◆ **TASK GOAL**: Transcribe everything in the data word for word. Pictures are left out.

# GIVEN DATA start

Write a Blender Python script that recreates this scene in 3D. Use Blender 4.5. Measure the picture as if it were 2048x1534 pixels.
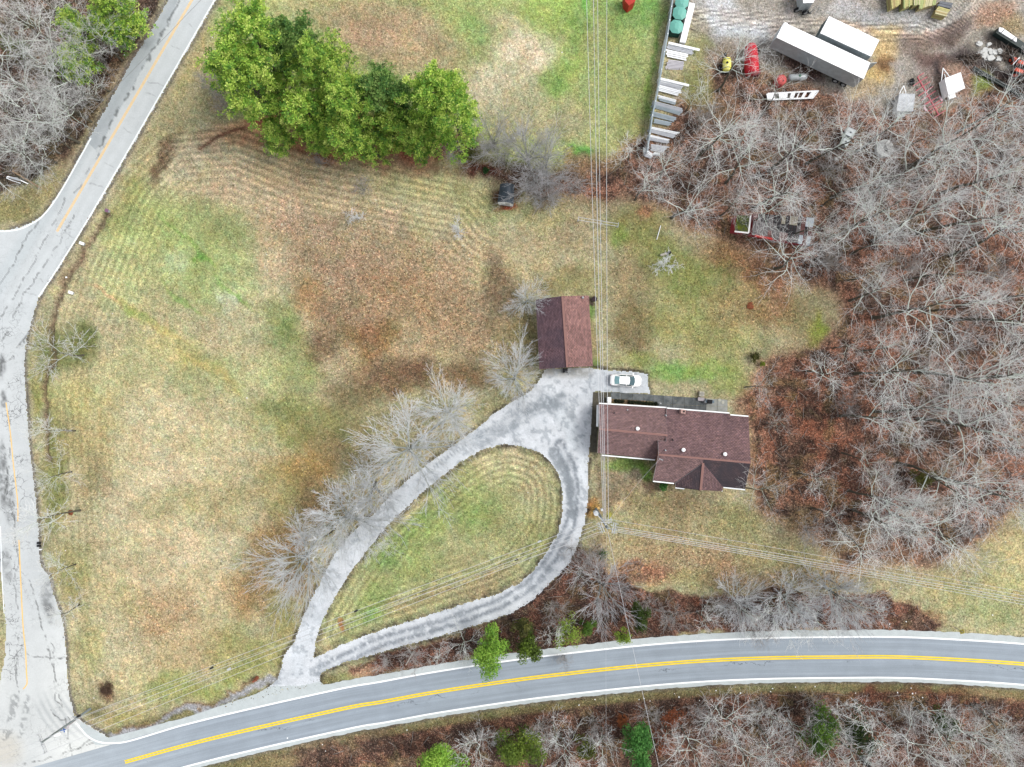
import bpy, math, random
import numpy as np
from mathutils import Vector, Matrix
R = math.radians
random.seed(7); RNG = np.random.default_rng(11)
S = bpy.context.scene
for o in list(bpy.data.objects): bpy.data.objects.remove(o)

# ------------------------------------------------------------ camera, sky, sun, exposure
CAMH = 103.0
SC = 2*0.75*CAMH/2048.0          # metres on the ground per photograph pixel
cam = bpy.data.cameras.new('camera'); cam.sensor_width = 36; cam.lens = 24.0
cam.clip_end = 3000; cam.clip_start = 1.0
camo = bpy.data.objects.new('camera', cam); camo.location = (0, 0, CAMH)
S.collection.objects.link(camo); S.camera = camo
W_ = bpy.data.worlds.new('World'); S.world = W_; W_.use_nodes = True
nt = W_.node_tree; nt.nodes.clear()
sky = nt.nodes.new('ShaderNodeTexSky'); sky.sky_type = 'NISHITA'; sky.sun_disc = False
SUN_EL, SUN_AZ = 52, 80          # degrees; azimuth clockwise from north (+Y)
sky.sun_elevation = R(SUN_EL); sky.sun_rotation = R(SUN_AZ); sky.dust_density = 3.0; sky.altitude = 200
hs = nt.nodes.new('ShaderNodeHueSaturation'); hs.inputs['Saturation'].default_value = 0.26
bg = nt.nodes.new('ShaderNodeBackground'); bg.inputs[1].default_value = 0.15
wo = nt.nodes.new('ShaderNodeOutputWorld')
nt.links.new(sky.outputs[0], hs.inputs['Color']); nt.links.new(hs.outputs[0], bg.inputs[0]); nt.links.new(bg.outputs[0], wo.inputs[0])
sl = bpy.data.lights.new('sun', 'SUN'); sl.energy = 1.15; sl.angle = R(20); sl.color = (1, .97, .92)
so = bpy.data.objects.new('sun', sl); S.collection.objects.link(so); so.location = (60, 10, 80)
sd = Vector((math.sin(R(SUN_AZ))*math.cos(R(SUN_EL)), math.cos(R(SUN_AZ))*math.cos(R(SUN_EL)), math.sin(R(SUN_EL))))
so.rotation_euler = sd.to_track_quat('Z', 'Y').to_euler()
S.view_settings.view_transform = 'Standard'; S.view_settings.look = 'None'
S.view_settings.gamma = 1; S.view_settings.use_curve_mapping = False
S.view_settings.exposure = 0.86

# ------------------------------------------------------------ helpers
def P(px, py, h=0.0, z=None):
    """world point at height h that stands under photograph pixel (px,py)"""
    k = SC*(CAMH-h)/CAMH
    return Vector(((px-1024)*k, (767-py)*k, h if z is None else z))
def s2l(c):
    c = np.asarray(c, float)/255.0
    return np.where(c <= .04045, c/12.92, ((c+.055)/1.055)**2.4)
KALB = 1.75
def alb(r, g, b):
    a = s2l((r, g, b))/KALB
    return (float(a[0]), float(a[1]), float(a[2]), 1)

class NT:
    def __init__(s, name, rough=.9, metal=0.0):
        s.m = bpy.data.materials.new(name); s.m.use_nodes = True; s.t = s.m.node_tree
        s.b = s.t.nodes['Principled BSDF']; s.b.inputs['Roughness'].default_value = rough
        s.b.inputs['Metallic'].default_value = metal; s.b.inputs['Specular IOR Level'].default_value = .25
        s.geo = None
    def n(s, t, **k):
        x = s.t.nodes.new(t)
        for a, v in k.items(): setattr(x, a, v)
        return x
    def l(s, a, b): s.t.links.new(a, b)
    def pos(s):
        if not s.geo: s.geo = s.n('ShaderNodeNewGeometry')
        return s.geo.outputs['Position']
    def uv(s): return s.n('ShaderNodeUVMap').outputs[0]
    def attr(s, name): return s.n('ShaderNodeAttribute', attribute_name=name)
    def scale(s, v, sc, rot=(0, 0, 0)):
        m = s.n('ShaderNodeMapping'); s.l(v, m.inputs[0]); m.inputs['Scale'].default_value = sc; m.inputs['Rotation'].default_value = rot
        return m.outputs[0]
    def noise(s, v, sc, det=3, ro=.6, dist=0):
        x = s.n('ShaderNodeTexNoise'); s.l(v, x.inputs['Vector']); x.inputs['Scale'].default_value = sc
        x.inputs['Detail'].default_value = det; x.inputs['Roughness'].default_value = ro; x.inputs['Distortion'].default_value = dist
        return x.outputs['Fac']
    def vor(s, v, sc, feat='F1', rnd=1):
        x = s.n('ShaderNodeTexVoronoi', feature=feat); s.l(v, x.inputs['Vector']); x.inputs['Scale'].default_value = sc
        x.inputs['Randomness'].default_value = rnd
        return x
    def mr(s, v, a, b, c, d):
        x = s.n('ShaderNodeMapRange'); s.l(v, x.inputs[0])
        for i, q in enumerate((a, b, c, d)): x.inputs[i+1].default_value = q
        return x.outputs[0]
    def math(s, op, a, b=None):
        x = s.n('ShaderNodeMath', operation=op)
        for i, q in enumerate((a, b)):
            if q is None: continue
            if hasattr(q, 'is_output'): s.l(q, x.inputs[i])
            else: x.inputs[i].default_value = q
        return x.outputs[0]
    def ramp(s, v, stops):
        x = s.n('ShaderNodeValToRGB'); s.l(v, x.inputs[0]); e = x.color_ramp.elements
        while len(e) < len(stops): e.new(.5)
        for q, (p, c) in zip(e, stops): q.position = p; q.color = c
        return x.outputs[0]
    def mix(s, f, a, b, mode='MIX'):
        x = s.n('ShaderNodeMix', data_type='RGBA', blend_type=mode)
        for i, q in ((0, f), (6, a), (7, b)):
            if hasattr(q, 'is_output'): s.l(q, x.inputs[i])
            else: x.inputs[i].default_value = q
        return x.outputs[2]
    def mul(s, col, f):
        x = s.n('ShaderNodeVectorMath', operation='SCALE'); s.l(col, x.inputs[0]); s.l(f, x.inputs['Scale'])
        return x.outputs[0]
    def bump(s, v, st=.5, d=.05):
        x = s.n('ShaderNodeBump'); s.l(v, x.inputs['Height']); x.inputs['Strength'].default_value = st; x.inputs['Distance'].default_value = d
        s.l(x.outputs[0], s.b.inputs['Normal'])
    def col(s, c):
        if hasattr(c, 'is_output'): s.l(c, s.b.inputs['Base Color'])
        else: s.b.inputs['Base Color'].default_value = c
        return s.m

def plain(name, rgb, rough=.7, metal=0, var=.18, sc=3.0, spec=None):
    if min(rgb) >= 234: rgb = [q*1.19 for q in rgb]      # clean white paint, albedo about 0.8
    t = NT(name, rough, metal); p = t.pos()
    n = t.noise(p, sc, 4, .65); f = t.mr(n, .3, .7, 1-var, 1+var)
    rgbn = t.n('ShaderNodeRGB'); rgbn.outputs[0].default_value = alb(*rgb)
    t.bump(n, .15, .02)
    if spec is not None: t.b.inputs['Specular IOR Level'].default_value = spec
    return t.col(t.mul(rgbn.outputs[0], f))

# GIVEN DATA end

◆ **ANSWER TO THIS PROBLEM**:
Write a Blender Python script that recreates this scene in 3D. Use Blender 4.5. Measure the picture as if it were 2048x1534 pixels.
import bpy, math, random
import numpy as np
from mathutils import Vector, Matrix
R = math.radians
random.seed(7); RNG = np.random.default_rng(11)
S = bpy.context.scene
for o in list(bpy.data.objects): bpy.data.objects.remove(o)

# ------------------------------------------------------------ camera, sky, sun, exposure
CAMH = 103.0
SC = 2*0.75*CAMH/2048.0          # metres on the ground per photograph pixel
cam = bpy.data.cameras.new('camera'); cam.sensor_width = 36; cam.lens = 24.0
cam.clip_end = 3000; cam.clip_start = 1.0
camo = bpy.data.objects.new('camera', cam); camo.location = (0, 0, CAMH)
S.collection.objects.link(camo); S.camera = camo
W_ = bpy.data.worlds.new('World'); S.world = W_; W_.use_nodes = True
nt = W_.node_tree; nt.nodes.clear()
sky = nt.nodes.new('ShaderNodeTexSky'); sky.sky_type = 'NISHITA'; sky.sun_disc = False
SUN_EL, SUN_AZ = 52, 80          # degrees; azimuth clockwise from north (+Y)
sky.sun_elevation = R(SUN_EL); sky.sun_rotation = R(SUN_AZ); sky.dust_density = 3.0; sky.altitude = 200
hs = nt.nodes.new('ShaderNodeHueSaturation'); hs.inputs['Saturation'].default_value = 0.26
bg = nt.nodes.new('ShaderNodeBackground'); bg.inputs[1].default_value = 0.15
wo = nt.nodes.new('ShaderNodeOutputWorld')
nt.links.new(sky.outputs[0], hs.inputs['Color']); nt.links.new(hs.outputs[0], bg.inputs[0]); nt.links.new(bg.outputs[0], wo.inputs[0])
sl = bpy.data.lights.new('sun', 'SUN'); sl.energy = 1.15; sl.angle = R(20); sl.color = (1, .97, .92)
so = bpy.data.objects.new('sun', sl); S.collection.objects.link(so); so.location = (60, 10, 80)
sd = Vector((math.sin(R(SUN_AZ))*math.cos(R(SUN_EL)), math.cos(R(SUN_AZ))*math.cos(R(SUN_EL)), math.sin(R(SUN_EL))))
so.rotation_euler = sd.to_track_quat('Z', 'Y').to_euler()
S.view_settings.view_transform = 'Standard'; S.view_settings.look = 'None'
S.view_settings.gamma = 1; S.view_settings.use_curve_mapping = False
S.view_settings.exposure = 0.86

# ------------------------------------------------------------ helpers
def P(px, py, h=0.0, z=None):
    """world point at height h that stands under photograph pixel (px,py)"""
    k = SC*(CAMH-h)/CAMH
    return Vector(((px-1024)*k, (767-py)*k, h if z is None else z))
def s2l(c):
    c = np.asarray(c, float)/255.0
    return np.where(c <= .04045, c/12.92, ((c+.055)/1.055)**2.4)
KALB = 1.75
def alb(r, g, b):
    a = s2l((r, g, b))/KALB
    return (float(a[0]), float(a[1]), float(a[2]), 1)

class NT:
    def __init__(s, name, rough=.9, metal=0.0):
        s.m = bpy.data.materials.new(name); s.m.use_nodes = True; s.t = s.m.node_tree
        s.b = s.t.nodes['Principled BSDF']; s.b.inputs['Roughness'].default_value = rough
        s.b.inputs['Metallic'].default_value = metal; s.b.inputs['Specular IOR Level'].default_value = .25
        s.geo = None
    def n(s, t, **k):
        x = s.t.nodes.new(t)
        for a, v in k.items(): setattr(x, a, v)
        return x
    def l(s, a, b): s.t.links.new(a, b)
    def pos(s):
        if not s.geo: s.geo = s.n('ShaderNodeNewGeometry')
        return s.geo.outputs['Position']
    def uv(s): return s.n('ShaderNodeUVMap').outputs[0]
    def attr(s, name): return s.n('ShaderNodeAttribute', attribute_name=name)
    def scale(s, v, sc, rot=(0, 0, 0)):
        m = s.n('ShaderNodeMapping'); s.l(v, m.inputs[0]); m.inputs['Scale'].default_value = sc; m.inputs['Rotation'].default_value = rot
        return m.outputs[0]
    def noise(s, v, sc, det=3, ro=.6, dist=0):
        x = s.n('ShaderNodeTexNoise'); s.l(v, x.inputs['Vector']); x.inputs['Scale'].default_value = sc
        x.inputs['Detail'].default_value = det; x.inputs['Roughness'].default_value = ro; x.inputs['Distortion'].default_value = dist
        return x.outputs['Fac']
    def vor(s, v, sc, feat='F1', rnd=1):
        x = s.n('ShaderNodeTexVoronoi', feature=feat); s.l(v, x.inputs['Vector']); x.inputs['Scale'].default_value = sc
        x.inputs['Randomness'].default_value = rnd
        return x
    def mr(s, v, a, b, c, d):
        x = s.n('ShaderNodeMapRange'); s.l(v, x.inputs[0])
        for i, q in enumerate((a, b, c, d)): x.inputs[i+1].default_value = q
        return x.outputs[0]
    def math(s, op, a, b=None):
        x = s.n('ShaderNodeMath', operation=op)
        for i, q in enumerate((a, b)):
            if q is None: continue
            if hasattr(q, 'is_output'): s.l(q, x.inputs[i])
            else: x.inputs[i].default_value = q
        return x.outputs[0]
    def ramp(s, v, stops):
        x = s.n('ShaderNodeValToRGB'); s.l(v, x.inputs[0]); e = x.color_ramp.elements
        while len(e) < len(stops): e.new(.5)
        for q, (p, c) in zip(e, stops): q.position = p; q.color = c
        return x.outputs[0]
    def mix(s, f, a, b, mode='MIX'):
        x = s.n('ShaderNodeMix', data_type='RGBA', blend_type=mode)
        for i, q in ((0, f), (6, a), (7, b)):
            if hasattr(q, 'is_output'): s.l(q, x.inputs[i])
            else: x.inputs[i].default_value = q
        return x.outputs[2]
    def mul(s, col, f):
        x = s.n('ShaderNodeVectorMath', operation='SCALE'); s.l(col, x.inputs[0]); s.l(f, x.inputs['Scale'])
        return x.outputs[0]
    def bump(s, v, st=.5, d=.05):
        x = s.n('ShaderNodeBump'); s.l(v, x.inputs['Height']); x.inputs['Strength'].default_value = st; x.inputs['Distance'].default_value = d
        s.l(x.outputs[0], s.b.inputs['Normal'])
    def col(s, c):
        if hasattr(c, 'is_output'): s.l(c, s.b.inputs['Base Color'])
        else: s.b.inputs['Base Color'].default_value = c
        return s.m

def plain(name, rgb, rough=.7, metal=0, var=.18, sc=3.0, spec=None):
    if min(rgb) >= 234: rgb = [q*1.19 for q in rgb]      # clean white paint, albedo about 0.8
    t = NT(name, rough, metal); p = t.pos()
    n = t.noise(p, sc, 4, .65); f = t.mr(n, .3, .7, 1-var, 1+var)
    rgbn = t.n('ShaderNodeRGB'); rgbn.outputs[0].default_value = alb(*rgb)
    t.bump(n, .15, .02)
    if spec is not None: t.b.inputs['Specular IOR Level'].default_value = spec
    return t.col(t.mul(rgbn.outputs[0], f))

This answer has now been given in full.